One of the things that I have observed since I have been here is that friends change. It is reasonable to assume that in the majority of cases, the friends that you make during orientation week aren't going to be your best friends come March.

It is therefore vital for first-years to wait a sufficient amount of time before even thinking about possible living arrangements for next year--or else too many feelings will be hurt come March.

In the second scenario, Curly and Mo are being treated unfairly by Mo's new friends. Their refusal to compromise leads to unnecessary aggravation.

First-years are finding it increasingly difficult to compromise when it comes to rooming. It is a rare occasion when there exists a perfect blocking group in which everyone is best friends with everyone else and can live with Brady Bunch-like contentment.

There is nothing wrong with compromising and accepting someone in your rooming or blocking group who you're not great friends with (yet), especially if someone in your rooming group really wants to live with them. First-years need to be more sympathetic and less selfish.

This is no doubt a very sensitive and difficult issue for any first-year at Harvard. Being a first-year myself, I am no expert, but I have experienced various forms of the two case scenarios. So here are some tips to help make things a little easier to deal with:

1)Don't be a Mo. The earlier you tell someone that you don't want to live with them or that your rooming group doesn't want to live with them the better. You need to be sensitive to this person's feelings and give them ample time to find another rooming situation.
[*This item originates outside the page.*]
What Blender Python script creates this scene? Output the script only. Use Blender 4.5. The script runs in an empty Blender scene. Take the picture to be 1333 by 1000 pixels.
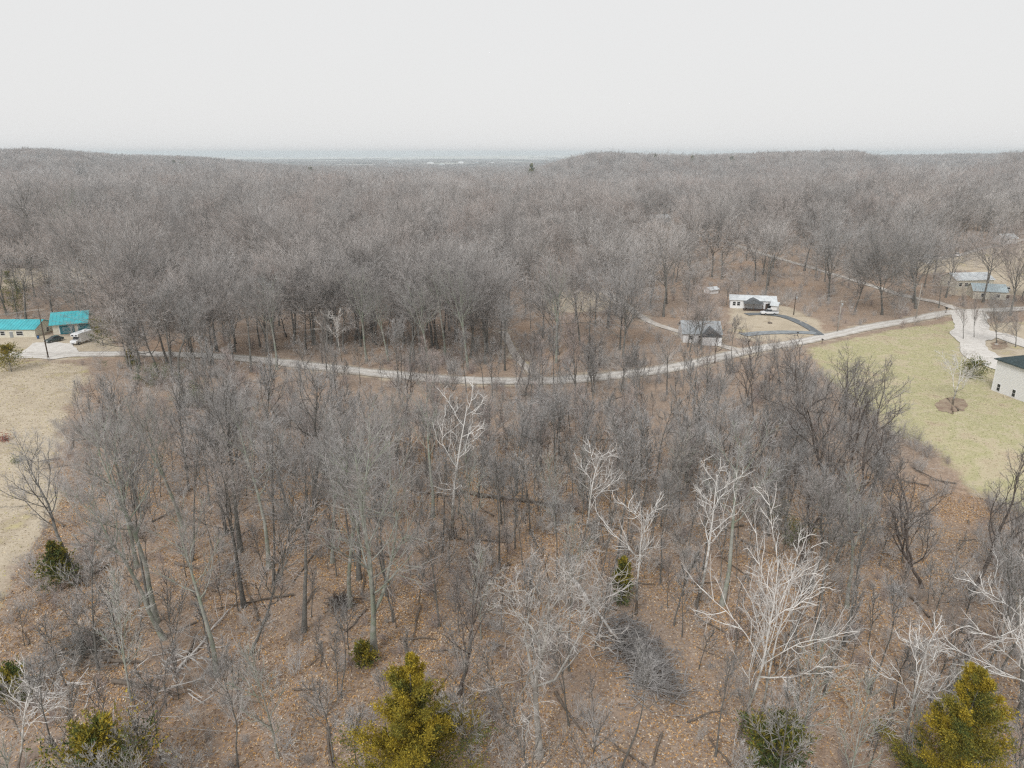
import bpy, bmesh, math, random
import numpy as np
from mathutils import Vector, Matrix

S = bpy.context.scene
C = S.collection
rad = math.radians

# ------------------------------------------------------------------ camera
CAM_H, F_PX, PW, PH, HOR = 50.0, 925.0, 1333.0, 1000.0, 199.0
PITCH = math.atan((PH / 2 - HOR) / F_PX)
cam_d = bpy.data.cameras.new('camera')
cam = bpy.data.objects.new('camera', cam_d)
C.objects.link(cam)
cam.location = (0, 0, CAM_H)
cam.rotation_euler = (math.pi / 2 - PITCH, 0, 0)
cam_d.sensor_fit = 'HORIZONTAL'
cam_d.sensor_width = 36.0
cam_d.lens = 36.0 * F_PX / PW
cam_d.clip_start = 0.5
cam_d.clip_end = 60000
S.camera = cam

# ------------------------------------------------------------------ world: overcast daylight
SUN_EL, SUN_AZ = rad(45), rad(205)
w = bpy.data.worlds.new("World")
S.world = w
w.use_nodes = True
nt = w.node_tree
nt.nodes.clear()
out = nt.nodes.new('ShaderNodeOutputWorld')
bg = nt.nodes.new('ShaderNodeBackground')
sky = nt.nodes.new('ShaderNodeTexSky')
sky.sky_type = 'NISHITA'
sky.sun_disc = False
sky.sun_elevation = SUN_EL
sky.sun_rotation = SUN_AZ
sky.air_density = 1.2
sky.dust_density = 2.0
tc = nt.nodes.new('ShaderNodeTexCoord')
nz = nt.nodes.new('ShaderNodeTexNoise')
nz.inputs['Scale'].default_value = 1.6
nz.inputs['Detail'].default_value = 3
cr = nt.nodes.new('ShaderNodeValToRGB')            # cloud layer, a hair of variation (values are x10: strength 0.1)
cr.color_ramp.elements[0].position = 0.3
cr.color_ramp.elements[0].color = (0.615, 0.614, 0.612, 1)
cr.color_ramp.elements[1].position = 0.7
cr.color_ramp.elements[1].color = (0.628, 0.627, 0.625, 1)
sc10 = nt.nodes.new('ShaderNodeVectorMath')
sc10.operation = 'SCALE'
sc10.inputs['Scale'].default_value = 10.0
mx = nt.nodes.new('ShaderNodeMix')
mx.data_type = 'RGBA'
mx.inputs['Factor'].default_value = 0.975
L = nt.links.new
L(tc.outputs['Generated'], nz.inputs['Vector'])
L(nz.outputs['Fac'], cr.inputs['Fac'])
L(cr.outputs['Color'], sc10.inputs[0])
L(sky.outputs['Color'], mx.inputs['A'])
L(sc10.outputs['Vector'], mx.inputs['B'])
L(mx.outputs['Result'], bg.inputs['Color'])
bg.inputs['Strength'].default_value = 0.1
L(bg.outputs['Background'], out.inputs['Surface'])

sun_d = bpy.data.lights.new('sun', 'SUN')
sun_d.energy = 1.5
sun_d.angle = rad(14)
sun_d.color = (1.0, 0.985, 0.96)
sun = bpy.data.objects.new('sun', sun_d)
C.objects.link(sun)
# direction the light comes from: azimuth measured like the sky's sun_rotation
sd = Vector((math.sin(SUN_AZ) * math.cos(SUN_EL), math.cos(SUN_AZ) * math.cos(SUN_EL), math.sin(SUN_EL)))
sun.rotation_euler = sd.to_track_quat('Z', 'Y').to_euler()
sun.location = (0, -60, 120)

vs = S.view_settings
vs.view_transform = 'Standard'
vs.look = 'None'
vs.exposure = 0.4
vs.gamma = 1.0
vs.use_curve_mapping = False
cy = S.cycles
cy.max_bounces = 5
cy.diffuse_bounces = 3
cy.glossy_bounces = 2
cy.transmission_bounces = 2
cy.transparent_max_bounces = 4
cy.volume_bounces = 2
cy.use_denoising = False
cy.pixel_filter_type = 'BLACKMAN_HARRIS'
cy.filter_width = 1.3
cy.use_adaptive_sampling = False
S.render.use_persistent_data = False

rng = np.random.default_rng(7)
random.seed(7)

# ------------------------------------------------------------------ terrain and the pixel-to-ground mapping
def sm(a, b, x):
    t = np.clip((x - a) / (b - a), 0, 1)
    return t * t * (3 - 2 * t)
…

2) Don't be a Curly. Keep some options open in regard to who you live with next year. Friends change.

3) Don't be like Mo's friends. Be open-minded and be willing to compromise. You will constantly meet new people and living with a friend of a friend is a perfect opportunity.

4) Don't be like Mo and Curly. Wait until late January of February to start thinking and talking about rooming for the following year.

Harvard students are used to planning ahead. When it comes to rooming groups, they may need to kick a good habit.